Roman Conquests: Egypt and Judaea – John D. Grainger

This Pen and Sword book has been in the queue to be written up for quite some time.  The Roman Conquests series collects the history of a sectio n of the Empire and summarizes it all in one place.  The strict chronological approach leads to gaps where Rome expanded into other sections and you lose focus.

In this book you stick in the Eastern Mediterranean Sea from 60 BC to after 70 AD, from Pompey’s first conquest of Jerusalem until the failure of the Great Jewish Revolt and the destruction of the city by the son of Emperor Vespasian.  There is a cast of characters from Pompey to Caesar to Cleopatra to Marc Antony to Augustus.  There is an interesting aside of an expedition deep into Arabia.  And then there is the Revolt.

The only missing element is the second revolt under Hadrian that led to the Diaspora.

These are excellent books and while brief, do give a good view of the historical evidence of some of the less well known aspects of Roman expansion.

1177 B.C. – The Year Civilization Collapsed – Eric H. Cline

Turning Points in Ancient History, Princeton Press

Shortly after 1200 B.C., most of the ancient empires in the Eastern Mediterranean and Near East collapsed at virtually the same moment.  The sole survivor, Egypt, itself retrenched and no longer was able to hold onto land in Asia.  The Hittites, the Mycenaeans, the Minoans in Crete all were no more, and many of their cities were burned down and never built again.  What happened?

This book is a short introduction to the late Bronze Age civilizations of the area and their surprisingly rich networks of communication and trade by land and sea.  We have found and translated many letters between the rulers of these empires as they played politics, traded and sometimes fought.  Recent evidence shows that the states were more interconnected culturally and economically than previously thought.

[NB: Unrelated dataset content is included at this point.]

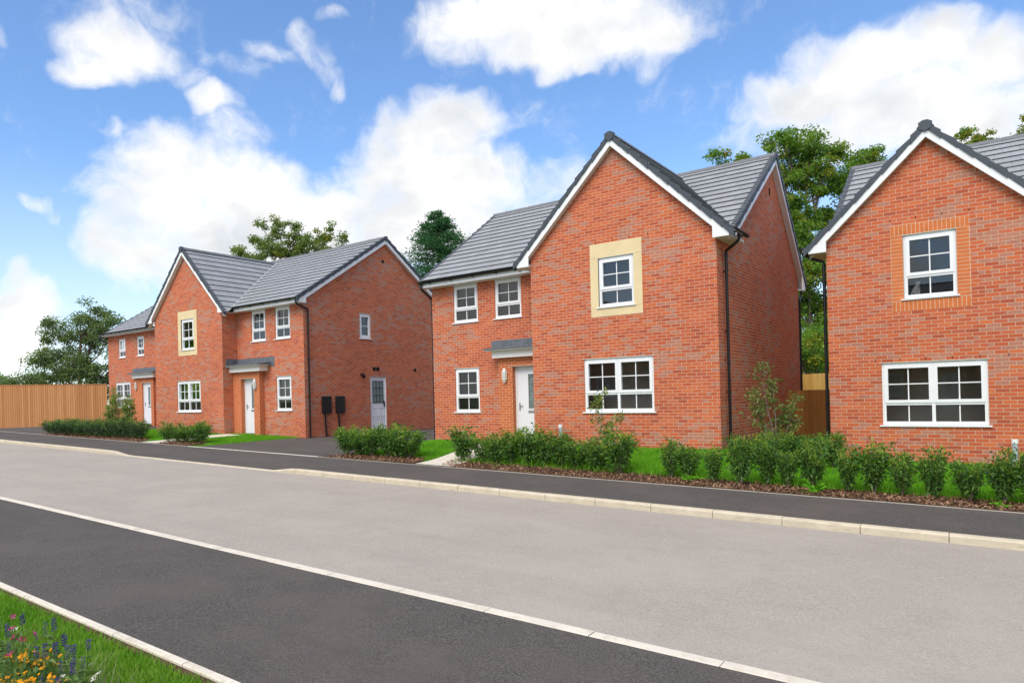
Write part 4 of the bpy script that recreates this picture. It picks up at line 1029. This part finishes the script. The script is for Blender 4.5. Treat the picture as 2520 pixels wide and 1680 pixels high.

The book then looks at the causes of the disasters but doesn’t come to a firm conclusion about what happened.  It does debunk the theory that the “Sea Peoples” – several roaming nations that settled in the area later – were the main factor.  There are signs of major earthquakes, and of severe droughts.  And there are also signs of war as well.

The final best guess is a synthesis – that the interdependencies were so strong that the disruptions shook all the other states severely, making them susceptible to their own disruptions.  And once broken, the status quo could never be recovered and a new set of nations had to grow from the ashes – Greece, Israel, Persia, and Rome.

It is a short but good summary of current information about this time in history, with some interesting bits of palace backstabbings and dirty politics thrown in for spice.  I’ll be interested in the other books in the series.